Viva Las Vegas - Liberace
Pianist Wladziu Valentino Liberace made his Las Vegas debut in November 1944 at the age of 25. He'd already taken the showbiz step of changing his name, initially to 'Walter Liberace' and then 'Walter Buster Keys,' and finally dropped his first name altogether.
On his opening night at the Hotel Last Frontier he sized up his audience and decided to delete several of the classical pieces, concentrating on the boogie woogie and popular tunes. The crowd went wild, and Liberace signed a 10 year contract with the hotel.

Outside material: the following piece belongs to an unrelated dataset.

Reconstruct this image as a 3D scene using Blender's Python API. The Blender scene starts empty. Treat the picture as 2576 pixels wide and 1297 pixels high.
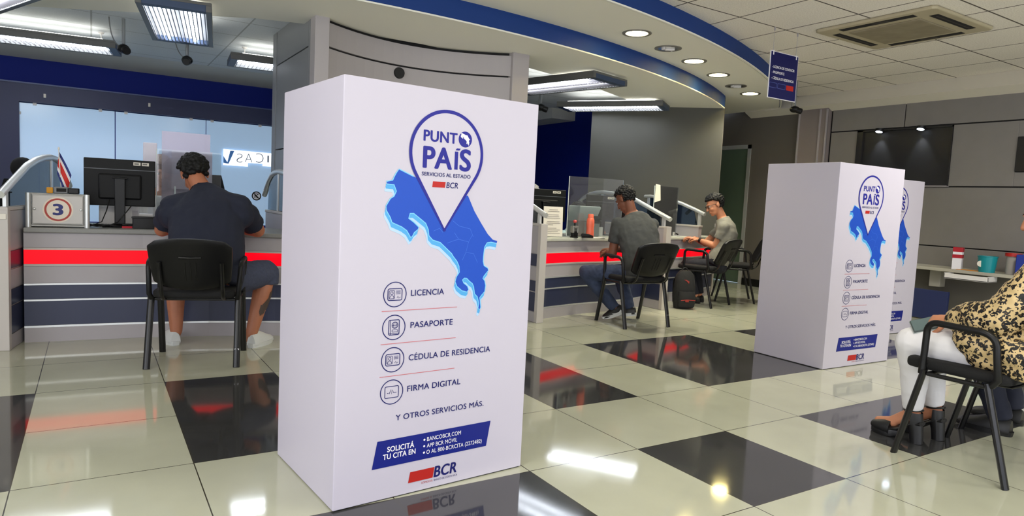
import bpy, bmesh, math, random
from mathutils import Vector, Matrix
from mathutils.geometry import tessellate_polygon
random.seed(7)
C = bpy.context.scene
COL = C.collection
PI = math.pi

# ------------------------------------------------------------------ camera
def look(pitch, roll, yaw):
    cp, sp, cr, sr, cw, sw = math.cos(pitch), math.sin(pitch), math.cos(roll), math.sin(roll), math.cos(yaw), math.sin(yaw)
    f = Vector((sw*cp, cw*cp, -sp)); r = Vector((cw, -sw, 0)); u = r.cross(f)
    r2 = cr*r + sr*u; u2 = cr*u - sr*r
    return Matrix((r2, u2, -f)).transposed()
cam_d = bpy.data.cameras.new('camera'); cam = bpy.data.objects.new('camera', cam_d); COL.objects.link(cam)
cam_d.sensor_fit = 'HORIZONTAL'; cam_d.sensor_width = 36.0; cam_d.lens = 36.0*1692.0/2576.0
cam_d.clip_start = 0.05; cam_d.clip_end = 100
cam.matrix_world = Matrix.Translation((-2.1393, -2.2377, 1.1114)) @ look(0.0834, 0.0486, 0.5602).to_4x4()
C.camera = cam

# ------------------------------------------------------------------ world, daylight, exposure
C.view_settings.view_transform = 'Standard'; C.view_settings.look = 'None'
C.view_settings.gamma = 1.0; C.view_settings.use_curve_mapping = False
C.view_settings.exposure = 0.55
w = bpy.data.worlds.new('world'); C.world = w; w.use_nodes = True
bg = w.node_tree.nodes['Background']; bg.inputs[0].default_value = (0.62, 0.72, 0.9, 1); bg.inputs[1].default_value = 1.0

def area_light(name, loc, rot, sx, sy, energy, color):
    l = bpy.data.lights.new(name, 'AREA'); l.shape = 'RECTANGLE'; l.size = sx; l.size_y = sy
    l.energy = energy; l.color = color
    o = bpy.data.objects.new(name, l); o.location = loc; o.rotation_euler = rot; COL.objects.link(o); return o
# daylight through the street windows behind the photographer
area_light('window_daylight', (-0.3, -6.3, 1.45), (math.radians(90), 0, 0), 9.0, 2.1, 66, (0.88, 0.90, 1.0))
area_light('left_fill_light', (-6.4, -2.2, 1.5), (math.radians(90), 0, math.radians(-90)), 5.0, 2.0, 62, (0.90, 0.92, 1.0))  # fill light added from the unseen left side to brighten the box sides
# unseen ceiling panels added to light the waiting area (their fittings are built below)
FILL_PANELS = [(-3.4, -0.9), (-3.4, -3.6), (0.2, -1.5), (0.2, -4.2), (3.6, -0.6), (3.6, -3.4)]
FILL_W = [30, 24, 15, 20, 40, 36]
for i, (x, y) in enumerate(FILL_PANELS):
    area_light('fill_panel_light', (x, y, 2.755), (0, 0, 0), 1.1, 0.5, FILL_W[i], (1.0, 0.96, 0.86))

# ------------------------------------------------------------------ materials
def lin(c):
    return tuple(((v/255)/12.92 if v/255 <= 0.04045 else ((v/255+0.055)/1.055)**2.4) for v in c)
MATS = {}
def mat(name, rgb, rough=0.5, metal=0.0, emit=0.0, ecol=None, noise=0.0, nscale=40, bump=0.0, bscale=60, spec=0.5, coat=0.0, sheen=0.0):
    if name in MATS: return MATS[name]
    m = bpy.data.materials.new(name); m.use_nodes = True; nt = m.node_tree; b = nt.nodes['Principled BSDF']
    c = lin(rgb) + (1,)
    b.inputs['Base Color'].default_value = c; b.inputs['Roughness'].default_value = rough; b.inputs['Metallic'].default_value = metal
    b.inputs['Specular IOR Level'].default_value = spec; b.inputs['Coat Weight'].default_value = coat
    if sheen: b.inputs['Sheen Weight'].default_value = sheen
    if emit:
        b.inputs['Emission Color'].default_value = (lin(ecol) if ecol else c[:3]) + (1,); b.inputs['Emission Strength'].default_value = emit
    if noise or bump:
        tc = nt.nodes.new('ShaderNodeTexCoord')
    if noise:
        n = nt.nodes.new('ShaderNodeTexNoise'); n.inputs['Scale'].default_value = nscale; n.inputs['Detail'].default_value = 5
        mx = nt.nodes.new('ShaderNodeMix'); mx.data_type = 'RGBA'; mx.blend_type = 'MULTIPLY'
        cr = nt.nodes.new('ShaderNodeValToRGB')
        cr.color_ramp.elements[0].position = 0.3; cr.color_ramp.elements[0].color = (1-noise, 1-noise, 1-noise, 1)
        cr.color_ramp.elements[1].position = 0.7; cr.color_ramp.elements[1].color = (1, 1, 1, 1)
        nt.links.new(tc.outputs['Object'], n.inputs['Vector']); nt.links.new(n.outputs['Fac'], cr.inputs['Fac'])
        mx.inputs['Factor'].default_value = 1; mx.inputs[6].default_value = c
        nt.links.new(cr.outputs['Color'], mx.inputs[7]); nt.links.new(mx.outputs[2], b.inputs['Base Color'])
    if bump:
        n2 = nt.nodes.new('ShaderNodeTexNoise'); n2.inputs['Scale'].default_value = bscale; n2.inputs['Detail'].default_value = 4
        bp = nt.nodes.new('ShaderNodeBump'); bp.inputs['Strength'].default_value = bump; bp.inputs['Distance'].default_value = 0.01
        nt.links.new(tc.outputs['Object'], n2.inputs['Vector']); nt.links.new(n2.outputs['Fac'], bp.inputs['Height']); nt.links.new(bp.outputs['Normal'], b.inputs['Normal'])
    MATS[name] = m; return m

def glass(name, tint, gloss=0.10, haze=0.0, hazecol=(255, 255, 255)):
    if name in MATS: return MATS[name]
    m = bpy.data.materials.new(name); m.use_nodes = True; nt = m.node_tree; nt.nodes.clear()
    out = nt.nodes.new('ShaderNodeOutputMaterial'); tr = nt.nodes.new('ShaderNodeBsdfTransparent'); gl = nt.nodes.new('ShaderNodeBsdfGlossy')
    tr.inputs[0].default_value = lin(tint) + (1,); gl.inputs['Roughness'].default_value = 0.03
    mx = nt.nodes.new('ShaderNodeMixShader'); fr = nt.nodes.new('ShaderNodeFresnel'); fr.inputs[0].default_value = 1.5
    ad = nt.nodes.new('ShaderNodeMath'); ad.operation = 'ADD'; ad.inputs[1].default_value = gloss - 0.04; ad.use_clamp = True
    nt.links.new(fr.outputs[0], ad.inputs[0]); nt.links.new(ad.outputs[0], mx.inputs[0])
    nt.links.new(tr.outputs[0], mx.inputs[1]); nt.links.new(gl.outputs[0], mx.inputs[2])
    last = mx
    if haze:
        df = nt.nodes.new('ShaderNodeBsdfDiffuse'); df.inputs[0].default_value = lin(hazecol) + (1,)
        m2 = nt.nodes.new('ShaderNodeMixShader'); m2.inputs[0].default_value = haze
        nt.links.new(mx.outputs[0], m2.inputs[1]); nt.links.new(df.outputs[0], m2.inputs[2]); last = m2
    nt.links.new(last.outputs[0], out.inputs[0]); MATS[name] = m; return m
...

By 1948 he was headlining at some of the most prestigious hotels in some of the largest cities in the nation - plus Las Vegas.
When Las Vegas got its first official high rise with the opening of the nine story Riviera in 1955, it was Liberace who struck a chord there; his salary made him the highest paid entertainer in the city's history.
Liberace opened at the Las Vegas Hilton in 1972, lured by a salary of $300,000 per week. No other Vegas headliner made more. The city became his legal residence, and he played there about 16 weeks a year.
An ardent collector of art, antiques and curios, the singer used his wealth to buy houses in many of the cities in which he worked, and incorporated his collections into their startlingly elaborate interior schemes. His museum, which opened in 1979, houses a sample of his antiques, custom cars and elaborate costumes and remains a significant Las Vegas tourist attraction, drawing well over 100,000 a year.
As flamboyant in his personal dress as in his taste for unusual collectibles, in his early years Liberace had appeared clad in the concert pianist's uniform of black tux and tails. The diamond shirt studs, multi-coloured tuxes, capes and furs and boas, rhinestones and sequins, all came later. The pianist was known for his frequent dashes backstage to change tossing back the parting quip, "Pardon me while I slip into something more spectacular."
Las Vegas was the place where Liberace developed his much copied stage persona, and he packed Vegas showrooms for most of his life.
In August 1986 Liberace returned to Caesars Palace for a two week engagement. It was his final Las Vegas show. He died in February 1987, aged 67.